**TASK REQUIREMENTS:** All of the material below is to be restated word for word, apart from the pictures.

**DATASET SECTION:**
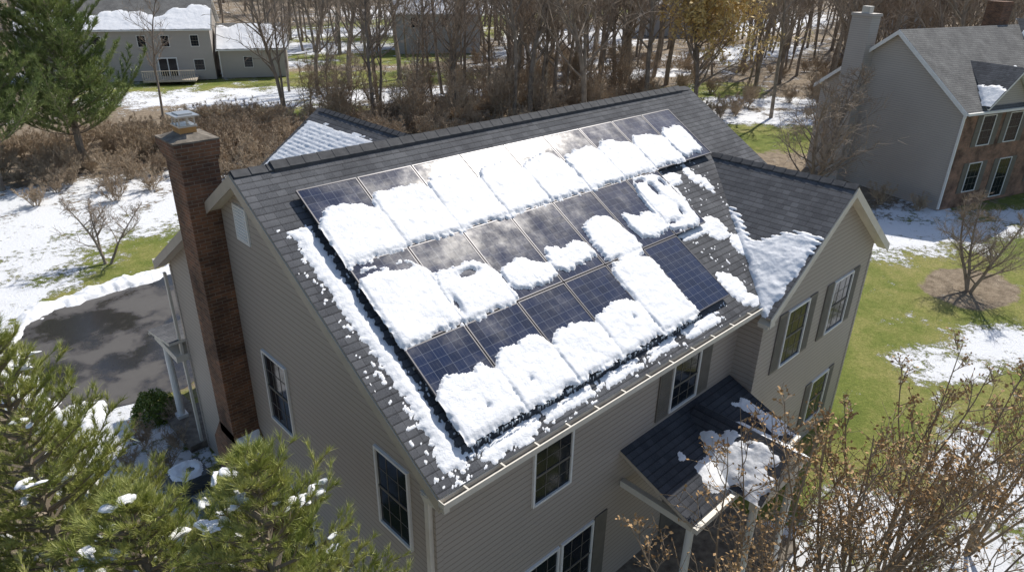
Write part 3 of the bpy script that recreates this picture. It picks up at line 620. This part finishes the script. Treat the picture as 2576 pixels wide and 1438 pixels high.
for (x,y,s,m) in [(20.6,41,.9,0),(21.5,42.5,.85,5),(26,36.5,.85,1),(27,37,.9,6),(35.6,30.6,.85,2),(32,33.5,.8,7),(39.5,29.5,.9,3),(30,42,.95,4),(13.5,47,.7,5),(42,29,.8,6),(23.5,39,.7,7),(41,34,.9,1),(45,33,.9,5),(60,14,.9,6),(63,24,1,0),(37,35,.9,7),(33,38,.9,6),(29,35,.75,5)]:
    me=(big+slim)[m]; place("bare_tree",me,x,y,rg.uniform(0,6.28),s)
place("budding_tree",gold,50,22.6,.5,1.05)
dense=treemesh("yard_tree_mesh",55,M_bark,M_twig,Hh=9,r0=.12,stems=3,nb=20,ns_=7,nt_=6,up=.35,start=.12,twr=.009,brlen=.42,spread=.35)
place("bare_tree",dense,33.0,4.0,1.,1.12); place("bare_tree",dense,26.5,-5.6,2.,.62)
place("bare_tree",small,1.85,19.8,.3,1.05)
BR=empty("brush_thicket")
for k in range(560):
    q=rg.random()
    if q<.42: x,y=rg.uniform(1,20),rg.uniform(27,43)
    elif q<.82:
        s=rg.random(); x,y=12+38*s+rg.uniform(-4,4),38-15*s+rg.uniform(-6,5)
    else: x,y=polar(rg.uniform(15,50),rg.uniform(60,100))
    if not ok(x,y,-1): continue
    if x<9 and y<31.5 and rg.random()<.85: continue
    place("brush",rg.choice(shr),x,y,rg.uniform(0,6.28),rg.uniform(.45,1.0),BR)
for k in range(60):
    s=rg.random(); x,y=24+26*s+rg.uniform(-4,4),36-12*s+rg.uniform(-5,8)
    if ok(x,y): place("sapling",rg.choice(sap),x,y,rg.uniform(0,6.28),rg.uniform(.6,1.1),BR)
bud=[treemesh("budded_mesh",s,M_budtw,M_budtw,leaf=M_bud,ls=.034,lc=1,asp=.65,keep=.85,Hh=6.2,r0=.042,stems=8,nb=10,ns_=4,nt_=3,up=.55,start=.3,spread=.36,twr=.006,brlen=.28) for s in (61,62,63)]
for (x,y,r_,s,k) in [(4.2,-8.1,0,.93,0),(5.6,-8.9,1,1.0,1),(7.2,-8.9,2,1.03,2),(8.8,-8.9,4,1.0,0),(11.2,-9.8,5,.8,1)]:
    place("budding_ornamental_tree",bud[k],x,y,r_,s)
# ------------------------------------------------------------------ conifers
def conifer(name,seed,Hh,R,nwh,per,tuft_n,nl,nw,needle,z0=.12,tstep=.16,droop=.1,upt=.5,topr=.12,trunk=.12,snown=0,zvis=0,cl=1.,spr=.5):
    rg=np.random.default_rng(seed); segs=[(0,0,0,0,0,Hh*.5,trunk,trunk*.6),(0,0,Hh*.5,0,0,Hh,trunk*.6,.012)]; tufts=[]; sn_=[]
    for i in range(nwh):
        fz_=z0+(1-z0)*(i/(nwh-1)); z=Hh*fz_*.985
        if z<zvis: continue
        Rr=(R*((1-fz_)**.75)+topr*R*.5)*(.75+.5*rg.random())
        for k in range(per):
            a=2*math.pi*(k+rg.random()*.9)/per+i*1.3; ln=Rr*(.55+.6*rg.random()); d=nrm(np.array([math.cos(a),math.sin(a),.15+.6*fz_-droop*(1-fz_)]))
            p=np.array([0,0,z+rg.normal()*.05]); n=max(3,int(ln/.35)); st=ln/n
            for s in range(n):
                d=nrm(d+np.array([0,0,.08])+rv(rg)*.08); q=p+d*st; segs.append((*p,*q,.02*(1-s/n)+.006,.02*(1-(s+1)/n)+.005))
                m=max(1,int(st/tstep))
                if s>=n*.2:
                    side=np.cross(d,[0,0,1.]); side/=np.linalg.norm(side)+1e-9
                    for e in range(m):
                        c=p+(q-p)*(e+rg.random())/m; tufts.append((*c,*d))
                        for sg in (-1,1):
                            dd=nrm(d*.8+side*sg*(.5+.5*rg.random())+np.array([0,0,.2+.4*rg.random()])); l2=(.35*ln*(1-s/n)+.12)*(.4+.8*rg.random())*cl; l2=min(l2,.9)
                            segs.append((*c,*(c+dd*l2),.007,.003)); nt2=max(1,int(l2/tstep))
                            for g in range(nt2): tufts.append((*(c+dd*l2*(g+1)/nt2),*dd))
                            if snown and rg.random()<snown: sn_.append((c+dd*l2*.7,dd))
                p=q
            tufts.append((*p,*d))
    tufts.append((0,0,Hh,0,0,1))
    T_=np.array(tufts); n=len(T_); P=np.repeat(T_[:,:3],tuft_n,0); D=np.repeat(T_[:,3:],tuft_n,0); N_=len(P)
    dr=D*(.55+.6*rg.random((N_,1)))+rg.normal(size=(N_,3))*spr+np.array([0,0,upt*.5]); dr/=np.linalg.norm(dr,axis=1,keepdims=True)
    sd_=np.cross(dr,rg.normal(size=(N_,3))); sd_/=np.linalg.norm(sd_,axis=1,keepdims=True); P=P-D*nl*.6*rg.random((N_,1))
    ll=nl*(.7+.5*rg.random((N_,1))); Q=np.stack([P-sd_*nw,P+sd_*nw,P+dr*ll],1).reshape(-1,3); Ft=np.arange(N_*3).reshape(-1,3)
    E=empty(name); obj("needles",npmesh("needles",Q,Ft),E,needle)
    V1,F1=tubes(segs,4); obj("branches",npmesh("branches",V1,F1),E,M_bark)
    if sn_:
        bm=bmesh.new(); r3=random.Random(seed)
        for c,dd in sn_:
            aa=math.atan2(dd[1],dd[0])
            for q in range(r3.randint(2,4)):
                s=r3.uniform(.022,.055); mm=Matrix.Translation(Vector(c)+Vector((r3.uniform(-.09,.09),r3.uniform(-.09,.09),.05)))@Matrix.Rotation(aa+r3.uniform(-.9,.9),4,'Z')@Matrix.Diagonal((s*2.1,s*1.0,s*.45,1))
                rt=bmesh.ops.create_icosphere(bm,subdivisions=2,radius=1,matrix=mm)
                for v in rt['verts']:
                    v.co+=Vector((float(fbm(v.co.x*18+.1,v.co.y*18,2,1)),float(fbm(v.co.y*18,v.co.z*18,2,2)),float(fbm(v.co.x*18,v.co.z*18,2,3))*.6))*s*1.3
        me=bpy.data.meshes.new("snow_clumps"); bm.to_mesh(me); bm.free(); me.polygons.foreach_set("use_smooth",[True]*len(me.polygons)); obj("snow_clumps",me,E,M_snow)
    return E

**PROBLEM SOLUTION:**
Write part 3 of the bpy script that recreates this picture. It picks up at line 620. This part finishes the script. Treat the picture as 2576 pixels wide and 1438 pixels high.
for (x,y,s,m) in [(20.6,41,.9,0),(21.5,42.5,.85,5),(26,36.5,.85,1),(27,37,.9,6),(35.6,30.6,.85,2),(32,33.5,.8,7),(39.5,29.5,.9,3),(30,42,.95,4),(13.5,47,.7,5),(42,29,.8,6),(23.5,39,.7,7),(41,34,.9,1),(45,33,.9,5),(60,14,.9,6),(63,24,1,0),(37,35,.9,7),(33,38,.9,6),(29,35,.75,5)]:
    me=(big+slim)[m]; place("bare_tree",me,x,y,rg.uniform(0,6.28),s)
place("budding_tree",gold,50,22.6,.5,1.05)
dense=treemesh("yard_tree_mesh",55,M_bark,M_twig,Hh=9,r0=.12,stems=3,nb=20,ns_=7,nt_=6,up=.35,start=.12,twr=.009,brlen=.42,spread=.35)
place("bare_tree",dense,33.0,4.0,1.,1.12); place("bare_tree",dense,26.5,-5.6,2.,.62)
place("bare_tree",small,1.85,19.8,.3,1.05)
BR=empty("brush_thicket")
for k in range(560):
    q=rg.random()
    if q<.42: x,y=rg.uniform(1,20),rg.uniform(27,43)
    elif q<.82:
        s=rg.random(); x,y=12+38*s+rg.uniform(-4,4),38-15*s+rg.uniform(-6,5)
    else: x,y=polar(rg.uniform(15,50),rg.uniform(60,100))
    if not ok(x,y,-1): continue
    if x<9 and y<31.5 and rg.random()<.85: continue
    place("brush",rg.choice(shr),x,y,rg.uniform(0,6.28),rg.uniform(.45,1.0),BR)
for k in range(60):
    s=rg.random(); x,y=24+26*s+rg.uniform(-4,4),36-12*s+rg.uniform(-5,8)
    if ok(x,y): place("sapling",rg.choice(sap),x,y,rg.uniform(0,6.28),rg.uniform(.6,1.1),BR)
bud=[treemesh("budded_mesh",s,M_budtw,M_budtw,leaf=M_bud,ls=.034,lc=1,asp=.65,keep=.85,Hh=6.2,r0=.042,stems=8,nb=10,ns_=4,nt_=3,up=.55,start=.3,spread=.36,twr=.006,brlen=.28) for s in (61,62,63)]
for (x,y,r_,s,k) in [(4.2,-8.1,0,.93,0),(5.6,-8.9,1,1.0,1),(7.2,-8.9,2,1.03,2),(8.8,-8.9,4,1.0,0),(11.2,-9.8,5,.8,1)]:
    place("budding_ornamental_tree",bud[k],x,y,r_,s)
# ------------------------------------------------------------------ conifers
def conifer(name,seed,Hh,R,nwh,per,tuft_n,nl,nw,needle,z0=.12,tstep=.16,droop=.1,upt=.5,topr=.12,trunk=.12,snown=0,zvis=0,cl=1.,spr=.5):
    rg=np.random.default_rng(seed); segs=[(0,0,0,0,0,Hh*.5,trunk,trunk*.6),(0,0,Hh*.5,0,0,Hh,trunk*.6,.012)]; tufts=[]; sn_=[]
    for i in range(nwh):
        fz_=z0+(1-z0)*(i/(nwh-1)); z=Hh*fz_*.985
        if z<zvis: continue
        Rr=(R*((1-fz_)**.75)+topr*R*.5)*(.75+.5*rg.random())
        for k in range(per):
            a=2*math.pi*(k+rg.random()*.9)/per+i*1.3; ln=Rr*(.55+.6*rg.random()); d=nrm(np.array([math.cos(a),math.sin(a),.15+.6*fz_-droop*(1-fz_)]))
            p=np.array([0,0,z+rg.normal()*.05]); n=max(3,int(ln/.35)); st=ln/n
            for s in range(n):
                d=nrm(d+np.array([0,0,.08])+rv(rg)*.08); q=p+d*st; segs.append((*p,*q,.02*(1-s/n)+.006,.02*(1-(s+1)/n)+.005))
                m=max(1,int(st/tstep))
                if s>=n*.2:
                    side=np.cross(d,[0,0,1.]); side/=np.linalg.norm(side)+1e-9
                    for e in range(m):
                        c=p+(q-p)*(e+rg.random())/m; tufts.append((*c,*d))
                        for sg in (-1,1):
                            dd=nrm(d*.8+side*sg*(.5+.5*rg.random())+np.array([0,0,.2+.4*rg.random()])); l2=(.35*ln*(1-s/n)+.12)*(.4+.8*rg.random())*cl; l2=min(l2,.9)
                            segs.append((*c,*(c+dd*l2),.007,.003)); nt2=max(1,int(l2/tstep))
                            for g in range(nt2): tufts.append((*(c+dd*l2*(g+1)/nt2),*dd))
                            if snown and rg.random()<snown: sn_.append((c+dd*l2*.7,dd))
                p=q
            tufts.append((*p,*d))
    tufts.append((0,0,Hh,0,0,1))
    T_=np.array(tufts); n=len(T_); P=np.repeat(T_[:,:3],tuft_n,0); D=np.repeat(T_[:,3:],tuft_n,0); N_=len(P)
    dr=D*(.55+.6*rg.random((N_,1)))+rg.normal(size=(N_,3))*spr+np.array([0,0,upt*.5]); dr/=np.linalg.norm(dr,axis=1,keepdims=True)
    sd_=np.cross(dr,rg.normal(size=(N_,3))); sd_/=np.linalg.norm(sd_,axis=1,keepdims=True); P=P-D*nl*.6*rg.random((N_,1))
    ll=nl*(.7+.5*rg.random((N_,1))); Q=np.stack([P-sd_*nw,P+sd_*nw,P+dr*ll],1).reshape(-1,3); Ft=np.arange(N_*3).reshape(-1,3)
    E=empty(name); obj("needles",npmesh("needles",Q,Ft),E,needle)
    V1,F1=tubes(segs,4); obj("branches",npmesh("branches",V1,F1),E,M_bark)
    if sn_:
        bm=bmesh.new(); r3=random.Random(seed)
        for c,dd in sn_:
            aa=math.atan2(dd[1],dd[0])
            for q in range(r3.randint(2,4)):
                s=r3.uniform(.022,.055); mm=Matrix.Translation(Vector(c)+Vector((r3.uniform(-.09,.09),r3.uniform(-.09,.09),.05)))@Matrix.Rotation(aa+r3.uniform(-.9,.9),4,'Z')@Matrix.Diagonal((s*2.1,s*1.0,s*.45,1))
                rt=bmesh.ops.create_icosphere(bm,subdivisions=2,radius=1,matrix=mm)
                for v in rt['verts']:
                    v.co+=Vector((float(fbm(v.co.x*18+.1,v.co.y*18,2,1)),float(fbm(v.co.y*18,v.co.z*18,2,2)),float(fbm(v.co.x*18,v.co.z*18,2,3))*.6))*s*1.3
        me=bpy.data.meshes.new("snow_clumps"); bm.to_mesh(me); bm.free(); me.polygons.foreach_set("use_smooth",[True]*len(me.polygons)); obj("snow_clumps",me,E,M_snow)
    return E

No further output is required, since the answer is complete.